How & Why You Should Perform An SEO Audit On Your Website

Saturday, March 7, 2009

By Mike Tekula (c) 2009

What makes or break an SEO campaign is knowing where to start, what is important and what is simply not worth the time.

Resources are never infinite. If you're not careful you can spend them spinning wheels and tweaking things that will have no real effect on your search traffic. Plan effectively, and you'll achieve true growth and a positive return on your investment.

The difference lies in understanding how search engines work - how they crawl the web and how they use that data to rank web pages - and how your website does or doesn't meet these criteria.

The Technical Audit


The first order of action is the technical audit of your site. Tackle these issues first because this represents the foundation of your site. Some technical problems can render web pages invisible to search engines.
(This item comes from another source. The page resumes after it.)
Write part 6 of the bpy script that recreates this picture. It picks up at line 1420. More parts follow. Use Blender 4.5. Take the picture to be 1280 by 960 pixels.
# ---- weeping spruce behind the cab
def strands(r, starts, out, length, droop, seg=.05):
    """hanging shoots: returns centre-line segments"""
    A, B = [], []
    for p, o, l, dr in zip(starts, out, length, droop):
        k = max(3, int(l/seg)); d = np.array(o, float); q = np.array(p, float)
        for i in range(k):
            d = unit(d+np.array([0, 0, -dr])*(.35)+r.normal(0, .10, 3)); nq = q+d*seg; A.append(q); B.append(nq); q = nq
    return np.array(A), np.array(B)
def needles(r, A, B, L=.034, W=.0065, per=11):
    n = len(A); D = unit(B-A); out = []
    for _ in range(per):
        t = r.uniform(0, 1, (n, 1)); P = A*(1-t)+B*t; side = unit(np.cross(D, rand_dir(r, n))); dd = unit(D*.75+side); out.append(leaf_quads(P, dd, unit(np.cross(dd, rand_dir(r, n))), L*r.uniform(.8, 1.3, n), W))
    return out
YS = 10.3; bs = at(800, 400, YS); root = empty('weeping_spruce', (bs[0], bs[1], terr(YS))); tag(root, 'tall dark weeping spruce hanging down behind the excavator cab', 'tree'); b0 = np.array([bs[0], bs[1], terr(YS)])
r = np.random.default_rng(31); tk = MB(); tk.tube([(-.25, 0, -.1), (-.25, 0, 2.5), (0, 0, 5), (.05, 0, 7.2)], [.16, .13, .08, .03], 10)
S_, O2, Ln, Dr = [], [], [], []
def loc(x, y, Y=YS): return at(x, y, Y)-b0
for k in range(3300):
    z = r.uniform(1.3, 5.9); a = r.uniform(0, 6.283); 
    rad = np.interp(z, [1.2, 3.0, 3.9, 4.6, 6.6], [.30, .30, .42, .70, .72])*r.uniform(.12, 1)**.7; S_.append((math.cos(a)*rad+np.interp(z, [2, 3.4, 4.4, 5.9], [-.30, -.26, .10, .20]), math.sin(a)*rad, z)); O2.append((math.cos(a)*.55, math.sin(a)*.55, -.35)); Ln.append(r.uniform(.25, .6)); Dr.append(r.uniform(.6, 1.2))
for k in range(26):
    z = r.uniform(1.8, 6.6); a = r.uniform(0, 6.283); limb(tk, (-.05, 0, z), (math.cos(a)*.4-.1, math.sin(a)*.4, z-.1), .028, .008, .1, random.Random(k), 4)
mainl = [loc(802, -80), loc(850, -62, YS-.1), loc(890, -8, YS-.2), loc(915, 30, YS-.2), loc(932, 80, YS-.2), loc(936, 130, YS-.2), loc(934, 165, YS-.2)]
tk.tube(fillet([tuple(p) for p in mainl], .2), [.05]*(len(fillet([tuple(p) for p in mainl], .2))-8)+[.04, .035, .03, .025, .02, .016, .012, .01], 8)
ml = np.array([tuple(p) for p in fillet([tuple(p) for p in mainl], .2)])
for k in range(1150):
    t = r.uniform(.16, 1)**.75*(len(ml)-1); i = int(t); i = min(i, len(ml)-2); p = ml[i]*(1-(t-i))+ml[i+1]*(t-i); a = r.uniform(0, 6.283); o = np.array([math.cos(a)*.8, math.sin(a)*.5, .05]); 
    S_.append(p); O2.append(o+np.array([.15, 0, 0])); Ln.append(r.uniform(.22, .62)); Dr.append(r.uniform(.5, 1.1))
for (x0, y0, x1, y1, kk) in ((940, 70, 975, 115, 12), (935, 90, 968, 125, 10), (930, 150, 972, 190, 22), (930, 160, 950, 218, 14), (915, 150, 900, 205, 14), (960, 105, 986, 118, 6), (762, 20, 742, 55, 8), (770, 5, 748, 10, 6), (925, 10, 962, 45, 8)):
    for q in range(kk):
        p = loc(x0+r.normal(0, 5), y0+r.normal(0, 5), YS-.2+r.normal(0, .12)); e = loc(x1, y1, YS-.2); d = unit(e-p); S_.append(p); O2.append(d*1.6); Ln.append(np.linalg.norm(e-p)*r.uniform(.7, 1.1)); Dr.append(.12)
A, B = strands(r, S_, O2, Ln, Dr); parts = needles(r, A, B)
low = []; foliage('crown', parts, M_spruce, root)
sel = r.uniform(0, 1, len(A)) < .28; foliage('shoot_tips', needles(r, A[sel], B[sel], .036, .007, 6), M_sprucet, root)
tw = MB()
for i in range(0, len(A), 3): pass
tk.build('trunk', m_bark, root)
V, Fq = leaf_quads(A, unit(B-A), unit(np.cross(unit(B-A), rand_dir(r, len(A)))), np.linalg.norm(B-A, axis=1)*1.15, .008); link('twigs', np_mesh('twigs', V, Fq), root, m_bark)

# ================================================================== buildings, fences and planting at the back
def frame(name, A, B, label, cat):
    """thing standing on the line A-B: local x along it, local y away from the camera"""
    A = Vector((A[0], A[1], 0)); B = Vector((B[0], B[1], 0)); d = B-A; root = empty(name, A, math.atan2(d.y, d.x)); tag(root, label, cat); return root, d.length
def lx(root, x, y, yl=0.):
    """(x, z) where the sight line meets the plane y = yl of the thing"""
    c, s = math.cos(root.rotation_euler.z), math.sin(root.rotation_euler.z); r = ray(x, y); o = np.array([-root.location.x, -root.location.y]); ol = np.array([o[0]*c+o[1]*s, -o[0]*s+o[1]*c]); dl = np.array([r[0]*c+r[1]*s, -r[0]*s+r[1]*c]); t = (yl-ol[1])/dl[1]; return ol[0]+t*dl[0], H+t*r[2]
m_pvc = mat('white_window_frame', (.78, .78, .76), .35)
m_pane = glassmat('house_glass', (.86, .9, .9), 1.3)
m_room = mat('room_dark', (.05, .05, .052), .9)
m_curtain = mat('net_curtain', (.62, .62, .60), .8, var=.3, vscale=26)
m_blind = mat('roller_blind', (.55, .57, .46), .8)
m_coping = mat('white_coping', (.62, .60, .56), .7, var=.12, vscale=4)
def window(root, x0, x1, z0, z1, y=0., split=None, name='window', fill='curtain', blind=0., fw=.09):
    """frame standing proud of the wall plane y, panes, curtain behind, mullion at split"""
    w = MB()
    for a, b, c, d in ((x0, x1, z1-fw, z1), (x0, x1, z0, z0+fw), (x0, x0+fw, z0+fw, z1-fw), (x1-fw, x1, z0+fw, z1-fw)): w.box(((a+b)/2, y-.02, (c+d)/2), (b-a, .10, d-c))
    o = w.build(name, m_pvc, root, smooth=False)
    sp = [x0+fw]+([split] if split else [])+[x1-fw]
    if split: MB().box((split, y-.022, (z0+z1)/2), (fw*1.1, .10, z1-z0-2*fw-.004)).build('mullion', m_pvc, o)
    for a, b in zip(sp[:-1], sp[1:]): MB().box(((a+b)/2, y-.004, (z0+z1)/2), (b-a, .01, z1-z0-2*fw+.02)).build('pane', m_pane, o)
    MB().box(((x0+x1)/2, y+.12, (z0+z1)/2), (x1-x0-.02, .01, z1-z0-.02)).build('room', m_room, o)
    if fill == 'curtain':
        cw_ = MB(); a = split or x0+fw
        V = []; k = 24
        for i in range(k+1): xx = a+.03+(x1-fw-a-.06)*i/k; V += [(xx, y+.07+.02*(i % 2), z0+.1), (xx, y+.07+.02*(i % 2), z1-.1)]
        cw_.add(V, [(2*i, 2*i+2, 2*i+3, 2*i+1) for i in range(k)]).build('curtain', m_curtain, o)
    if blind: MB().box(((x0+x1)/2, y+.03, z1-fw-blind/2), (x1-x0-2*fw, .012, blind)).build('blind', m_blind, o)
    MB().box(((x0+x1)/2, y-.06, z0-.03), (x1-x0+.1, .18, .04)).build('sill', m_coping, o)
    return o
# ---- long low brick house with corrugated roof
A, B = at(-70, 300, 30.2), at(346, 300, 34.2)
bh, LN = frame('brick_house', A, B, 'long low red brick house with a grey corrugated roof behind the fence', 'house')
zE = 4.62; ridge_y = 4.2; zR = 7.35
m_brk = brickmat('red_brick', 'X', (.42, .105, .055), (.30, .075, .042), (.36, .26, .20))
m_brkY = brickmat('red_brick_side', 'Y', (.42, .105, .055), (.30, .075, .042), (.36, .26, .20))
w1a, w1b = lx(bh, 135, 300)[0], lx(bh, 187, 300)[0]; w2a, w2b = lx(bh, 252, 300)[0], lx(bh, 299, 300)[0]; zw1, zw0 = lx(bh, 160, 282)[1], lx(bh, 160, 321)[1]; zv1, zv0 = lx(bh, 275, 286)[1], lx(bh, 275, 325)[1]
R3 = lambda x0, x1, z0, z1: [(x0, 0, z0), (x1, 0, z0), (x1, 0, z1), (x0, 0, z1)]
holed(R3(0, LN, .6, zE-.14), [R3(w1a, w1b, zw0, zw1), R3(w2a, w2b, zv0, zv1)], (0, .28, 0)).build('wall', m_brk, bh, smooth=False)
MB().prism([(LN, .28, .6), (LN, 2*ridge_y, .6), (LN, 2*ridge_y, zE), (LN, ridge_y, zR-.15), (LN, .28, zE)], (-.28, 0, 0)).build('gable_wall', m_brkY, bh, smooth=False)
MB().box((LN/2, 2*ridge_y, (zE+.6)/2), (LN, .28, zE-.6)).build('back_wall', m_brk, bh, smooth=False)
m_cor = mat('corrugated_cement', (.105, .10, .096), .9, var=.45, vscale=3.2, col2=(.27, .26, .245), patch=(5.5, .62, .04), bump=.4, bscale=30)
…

Identifying and resolving these issues upfront is critical.

A technical audit should include: Code cleanliness / content visibility, File size / page load time, Navigation structure, URL structure, Title tag / headlines, Current index, Canonicalization issues.

Other problems are not quite as detrimental to SEO but still should get attention.

If your site navigation is generated by JavaScript and does not occur as standard HTML in your source code, it's likely that search engines aren't seeing it. This means they also aren't reading the words in your links - an important signal for page relevance. In the worst cases, they haven't indexed pages linked to this way at all. Rebuilding your navigation to be SEO-friendly can yield positive results without requiring significant costs.

The Content Audit
Some of the content aspects that are important: Keyword targeting, Link attraction, Readability.

The Trust Audit
Why do search engines rank some pages over others? The simple answer: they trust that the content will satisfy the user.

Google's algorithm has always been focused centrally on signals of trust. There is money in ranking well, and for this reason webmasters, bless our hearts, can't be trusted to be honest or objective about how much trust we deserve.

This is why Larry and Sergey (Google founders) decided to focus on links as a signal of trust and authority. The basic idea is that the more links that point to a page, the more authoritative and trustworthy the page. The other major search engines followed suit.

Over time, since links were "out of the bag" and link building schemes erupted across the web, search engines have honed their algorithms to use other signals to determine trust.

Still, links are the single most important aspect of trust - and, in almost every case, SEO as a whole. Even tiny sites with just a few, poorly-optimized pages can rank well for competitive keywords if they simply have a powerful enough inbound link profile.

What to look at in evaluating website trust: Inbound link profile, Site age, Outbound links.

Before you start researching keywords, creating content, building links or otherwise optimizing your website (or hire a professional to do so), you need to know where you stand and what to expect moving forward.

The answers aren't always pleasant, but if building the volume and relevance of your search engine traffic matters to you these answers matter too.